Thin-film heads are manufactured much the same way as a semiconductor chip—through a photolithographic process. This process creates many thousands of heads on a single circular wafer and produces a small, high-quality product.

TF heads have an extremely narrow and controlled head gap that is created by sputtering a hard aluminum material. Because this material completely encloses the gap, the area is well protected, minimizing the chance of damage from contact with the spinning disk. The core is a combination of iron and nickel alloy that has two to four times more magnetic power than a ferrite head core.
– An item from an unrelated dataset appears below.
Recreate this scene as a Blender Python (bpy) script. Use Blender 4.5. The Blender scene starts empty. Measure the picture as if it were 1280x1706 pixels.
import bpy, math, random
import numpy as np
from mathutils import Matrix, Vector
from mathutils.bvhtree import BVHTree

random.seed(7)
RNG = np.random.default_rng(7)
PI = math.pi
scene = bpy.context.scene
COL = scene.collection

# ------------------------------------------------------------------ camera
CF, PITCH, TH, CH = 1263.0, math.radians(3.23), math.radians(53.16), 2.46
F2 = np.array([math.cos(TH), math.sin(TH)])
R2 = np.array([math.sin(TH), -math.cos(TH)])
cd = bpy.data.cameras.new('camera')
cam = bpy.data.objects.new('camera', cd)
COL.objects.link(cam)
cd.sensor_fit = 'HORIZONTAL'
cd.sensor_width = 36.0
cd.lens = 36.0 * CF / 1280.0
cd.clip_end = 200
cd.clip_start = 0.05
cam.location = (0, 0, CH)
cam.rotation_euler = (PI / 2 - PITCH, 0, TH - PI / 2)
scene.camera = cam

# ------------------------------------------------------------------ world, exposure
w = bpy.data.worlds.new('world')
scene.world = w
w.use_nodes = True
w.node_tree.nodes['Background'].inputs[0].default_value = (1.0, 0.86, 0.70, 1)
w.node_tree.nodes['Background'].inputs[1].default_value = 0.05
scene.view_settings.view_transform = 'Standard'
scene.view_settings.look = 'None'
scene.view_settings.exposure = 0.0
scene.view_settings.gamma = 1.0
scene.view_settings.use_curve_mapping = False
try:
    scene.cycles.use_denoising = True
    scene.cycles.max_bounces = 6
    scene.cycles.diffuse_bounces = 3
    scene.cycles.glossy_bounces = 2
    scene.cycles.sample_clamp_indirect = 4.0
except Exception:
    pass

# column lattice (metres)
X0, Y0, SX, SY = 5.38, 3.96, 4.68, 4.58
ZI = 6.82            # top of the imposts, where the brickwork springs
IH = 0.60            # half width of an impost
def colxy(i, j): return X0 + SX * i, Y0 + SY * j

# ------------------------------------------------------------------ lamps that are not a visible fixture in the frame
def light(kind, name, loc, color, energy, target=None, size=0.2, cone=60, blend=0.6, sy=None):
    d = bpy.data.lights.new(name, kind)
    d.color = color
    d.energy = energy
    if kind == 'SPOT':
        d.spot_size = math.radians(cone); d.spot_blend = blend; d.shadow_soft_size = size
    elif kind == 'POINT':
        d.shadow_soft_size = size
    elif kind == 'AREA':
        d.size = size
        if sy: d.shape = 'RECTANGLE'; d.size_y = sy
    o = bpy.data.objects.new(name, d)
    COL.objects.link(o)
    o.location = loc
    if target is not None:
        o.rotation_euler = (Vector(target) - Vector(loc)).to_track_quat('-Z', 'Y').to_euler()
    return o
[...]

TF heads produce a sharply defined magnetic pulse that enables them to write at extremely high densities. Because they do not have a conventional coil, TF heads are more immune to variations in coil impedance. These small, lightweight heads can float at a much lower height than the ferrite and MIG heads; in some designs, the floating height is 2 micro-inches or less. Because the reduced height enables the heads to pick up and transmit a much stronger signal from the platters, the signal-to-noise ratio increases and improves accuracy. At the high track and linear densities of some drives, a standard ferrite head would not be capable of picking out the data signal from the background noise. Another advantage of TF heads is that their small size enables the platters to be stacked closer together, enabling more platters to fit into the same space.

Many of the drives in the 100 MB–2 GB range used TF heads, especially in the smaller form factors. TF heads displaced MIG heads as the most popular head design, but they have now themselves been ­displaced by newer magneto-resistive heads.